Yale defends this policy change in two ways. First, they have raised the overall cap on funding by $500, to $10,500. Practically, this means that if your program ends up costing $12,000 and you have high enough eligibility, you will receive $10,500 rather than $10,000. Obviously, for the handful of programs with this higher cost, the change is a marginally beneficial one. However, the cap is high enough that it ends up not applying to any of the international internships’ budgets and less than half of the study abroad options. I can’t shake the feeling that, because the dollar amount increase is so small in comparison with cutting the SIC coverage, the raised cap is largely symbolic.

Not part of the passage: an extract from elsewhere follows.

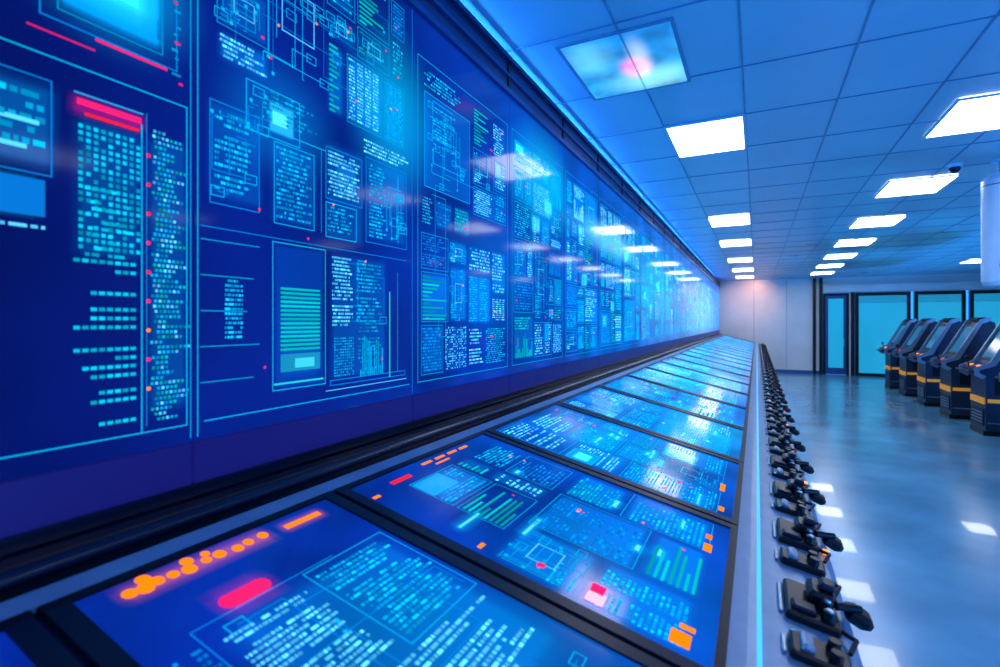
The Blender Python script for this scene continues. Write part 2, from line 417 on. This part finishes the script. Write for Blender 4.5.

Second, since students received the award as a lump sum in May, most ended up using the SIC funds during their summer abroad, rather than for school the next term. I completely understand this criticism, but Yale’s chosen remedy is extreme. It it’s broke, fix it, don’t eliminate it. Perhaps Yale could tie the SIC Plus to percent eligibility rather than pro-rated based on time. That would be a more direct proxy for those who would need the funding the following year.

Reading literature on the ISA, it’s clear Yale is proud of the program. In 2010, for example, the annual CIPE report noted that funding the ISA-SIC Plus “at a time of financial constraint is an indication of the extent to which international experience for undergraduates is a core component in the plan for a global Yale.”

Yale was right to be proud. The ISA-SIC Plus showed the institution at its best. As a junior with high eligibility who was offered his dream international internship this summer, I mourn its elimination. As a member of the Yale community who believes in promoting equal opportunity and global experience, I would anyway.